Reports from the villages denounce the constant harassment, violence and arbitrary arrests by company security forces working hand in hand with military and police forces against communities that are surrounding these plantations. After the most recent outburst of violence by company and state security, many villagers have abandoned their homes in fear that the military will enter their houses again, forcing the doors, to ransack through their homes in search for allegedly stolen palm nuts. They claim that community members are ‘stealing’ the fruits from the ‘company’s palm trees’. Communities have always harvested the nuts traditionally to extract oil. Continuing this tradition since the forests of their ancestors were stolen for industrial palm cultivation is taking a heavy toll on people confronting this injustice. (3)

The violence is serious. According to reports from Lokutu, one of the three sites where PHC plantations occupy community land, some people in Basoko district in the province of Tshopo, have been arrested in the night by military and police officers, accompanied by agents of the British multinational security company GS4 and the plantations’ company security. It seems that the arrests are targeting community leaders who signed a community complaint in 2018 against the European Development Banks financing PHC/Feronia at the time.

The reports also talk about several women and young girls being raped, some of whom “are victims of serious sexual violence”.

In the meantime, the Congolese Prime Minister, Sama Lukonde, said in a speech early October, during DRC’s preparatory work for the UN climate change conference this November, that DRC is “a solution country” in the face of climate change. (4) Knowing the UN’ view of forests as ‘places for storing carbon’, one can only imagine DRC’s plans for ‘saving the climate change problem’.

It is imperative to raise our voices louder to stop the crimes perpetuated for the benefit of industrial plantations and their investors. No more!

As Flávia, a quilombola woman, mother and activist, from the Angelim II community of Sapê do Norte, in the state of Espírito Santo, Brazil, who is also part of a long-standing resistance against industrial monoculture plantations in their territories, says in an interview that was released in the last WRM bulletin:

“So, the first thing: you have to take back the land. But, in order to take back land, it is necessary to have a minimum of organization to avoid failing. We need to be connected, to network, even if it is outside the state, outside the country. (…) It is also very important to take care of the lives of our defenders. And never give up, right? Because if we give up on any process of fighting for rights, one way or another, we are going to die. If we are not defenders, we are going to be shot because we are black, or we are going to die of hunger because we don't have anything to eat, or we are going to die of cold because we don't have a place to live. We have to stay connected and try to stay alive. The priority is life, not giving up, and networking. Support is very important.”

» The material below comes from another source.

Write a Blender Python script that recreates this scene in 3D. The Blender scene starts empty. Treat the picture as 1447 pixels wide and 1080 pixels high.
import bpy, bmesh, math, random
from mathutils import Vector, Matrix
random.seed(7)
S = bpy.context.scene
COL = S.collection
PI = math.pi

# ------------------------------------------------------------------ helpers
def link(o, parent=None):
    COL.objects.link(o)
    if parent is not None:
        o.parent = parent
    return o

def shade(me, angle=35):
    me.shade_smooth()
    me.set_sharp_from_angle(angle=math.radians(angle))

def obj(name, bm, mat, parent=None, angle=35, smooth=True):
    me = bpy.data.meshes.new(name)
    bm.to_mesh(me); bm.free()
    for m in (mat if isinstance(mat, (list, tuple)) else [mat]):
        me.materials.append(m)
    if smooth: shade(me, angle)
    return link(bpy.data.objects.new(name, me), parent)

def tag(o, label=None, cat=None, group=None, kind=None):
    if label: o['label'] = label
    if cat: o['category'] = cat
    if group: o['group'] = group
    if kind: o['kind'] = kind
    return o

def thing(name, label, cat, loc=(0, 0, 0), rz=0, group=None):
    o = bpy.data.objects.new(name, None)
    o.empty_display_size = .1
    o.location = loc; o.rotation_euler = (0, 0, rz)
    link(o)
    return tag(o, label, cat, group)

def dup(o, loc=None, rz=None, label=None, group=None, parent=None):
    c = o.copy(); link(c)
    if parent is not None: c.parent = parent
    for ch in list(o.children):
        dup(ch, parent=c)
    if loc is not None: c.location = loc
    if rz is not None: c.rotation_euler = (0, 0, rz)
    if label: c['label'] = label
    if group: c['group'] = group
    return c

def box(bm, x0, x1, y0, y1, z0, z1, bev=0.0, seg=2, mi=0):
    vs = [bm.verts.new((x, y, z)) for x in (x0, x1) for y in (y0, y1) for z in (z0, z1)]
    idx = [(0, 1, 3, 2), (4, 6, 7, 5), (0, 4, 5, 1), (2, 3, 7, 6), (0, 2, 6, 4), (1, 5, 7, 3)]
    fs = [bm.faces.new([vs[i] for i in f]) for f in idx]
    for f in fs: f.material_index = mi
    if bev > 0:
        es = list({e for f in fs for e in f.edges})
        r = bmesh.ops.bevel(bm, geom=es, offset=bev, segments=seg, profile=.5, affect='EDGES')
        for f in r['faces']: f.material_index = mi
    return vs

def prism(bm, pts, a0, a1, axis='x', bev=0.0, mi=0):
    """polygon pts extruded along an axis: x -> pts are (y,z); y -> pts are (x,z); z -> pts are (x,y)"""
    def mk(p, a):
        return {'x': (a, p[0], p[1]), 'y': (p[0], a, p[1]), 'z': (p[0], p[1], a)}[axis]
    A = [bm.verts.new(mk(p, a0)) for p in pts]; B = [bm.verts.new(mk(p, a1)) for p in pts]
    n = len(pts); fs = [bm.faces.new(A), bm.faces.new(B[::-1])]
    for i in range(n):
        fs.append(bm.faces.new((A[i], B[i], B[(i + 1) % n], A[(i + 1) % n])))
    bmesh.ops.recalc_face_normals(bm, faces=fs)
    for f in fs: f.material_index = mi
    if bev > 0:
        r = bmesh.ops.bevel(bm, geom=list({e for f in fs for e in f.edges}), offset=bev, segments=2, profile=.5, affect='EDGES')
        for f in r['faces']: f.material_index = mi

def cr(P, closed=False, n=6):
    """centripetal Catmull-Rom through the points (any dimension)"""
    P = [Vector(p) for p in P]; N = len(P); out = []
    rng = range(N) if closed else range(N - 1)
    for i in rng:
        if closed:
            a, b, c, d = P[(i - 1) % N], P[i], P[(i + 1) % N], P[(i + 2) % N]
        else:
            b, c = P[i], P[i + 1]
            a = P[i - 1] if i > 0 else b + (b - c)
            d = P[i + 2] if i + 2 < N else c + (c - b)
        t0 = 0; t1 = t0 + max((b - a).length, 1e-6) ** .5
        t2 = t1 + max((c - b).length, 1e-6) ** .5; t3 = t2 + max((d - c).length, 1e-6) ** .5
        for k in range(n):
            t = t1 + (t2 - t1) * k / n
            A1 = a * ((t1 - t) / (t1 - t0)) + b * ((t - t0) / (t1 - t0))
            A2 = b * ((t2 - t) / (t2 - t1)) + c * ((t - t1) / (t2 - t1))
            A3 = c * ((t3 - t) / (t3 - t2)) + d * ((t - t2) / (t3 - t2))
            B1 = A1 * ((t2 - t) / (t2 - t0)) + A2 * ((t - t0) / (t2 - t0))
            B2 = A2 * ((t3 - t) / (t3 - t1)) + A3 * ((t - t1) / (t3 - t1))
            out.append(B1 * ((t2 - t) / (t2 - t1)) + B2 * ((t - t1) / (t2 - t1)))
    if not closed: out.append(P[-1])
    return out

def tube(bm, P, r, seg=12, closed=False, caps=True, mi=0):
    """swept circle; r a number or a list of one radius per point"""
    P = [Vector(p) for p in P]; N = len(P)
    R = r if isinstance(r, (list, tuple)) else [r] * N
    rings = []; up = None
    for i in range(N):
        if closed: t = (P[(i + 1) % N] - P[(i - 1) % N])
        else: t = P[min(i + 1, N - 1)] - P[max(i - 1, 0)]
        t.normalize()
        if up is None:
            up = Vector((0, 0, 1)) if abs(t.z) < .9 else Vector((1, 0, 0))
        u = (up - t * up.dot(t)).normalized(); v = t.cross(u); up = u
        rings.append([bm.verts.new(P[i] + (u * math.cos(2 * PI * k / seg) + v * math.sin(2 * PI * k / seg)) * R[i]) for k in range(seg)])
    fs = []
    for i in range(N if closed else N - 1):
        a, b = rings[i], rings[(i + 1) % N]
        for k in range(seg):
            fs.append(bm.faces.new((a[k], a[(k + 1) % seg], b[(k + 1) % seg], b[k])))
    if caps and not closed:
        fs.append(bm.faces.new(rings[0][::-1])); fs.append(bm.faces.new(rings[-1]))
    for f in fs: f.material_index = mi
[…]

(1) WRM bulletin, Development banks make shameless exit from a colonial land grab in the Congo, 2022.
(2) WRM bulletin, A Century of Agro-Colonialism in the DR Congo, 2022.
(3) Au jour le jour, L'armée sème la panique à Boteka pour mettre fin aux vols d'huile de palme à la plantation PHC, dénonce la communauté, Sep 2022.
(4) Barmetre, COP27: Jean François Mombia Atuku désapprouve la politique du gouvernement congolais.
(5) WRM Bulletin, Quilombola communities recover land and water after 40 years of eucalyptus monoculture in Brazil, 2022.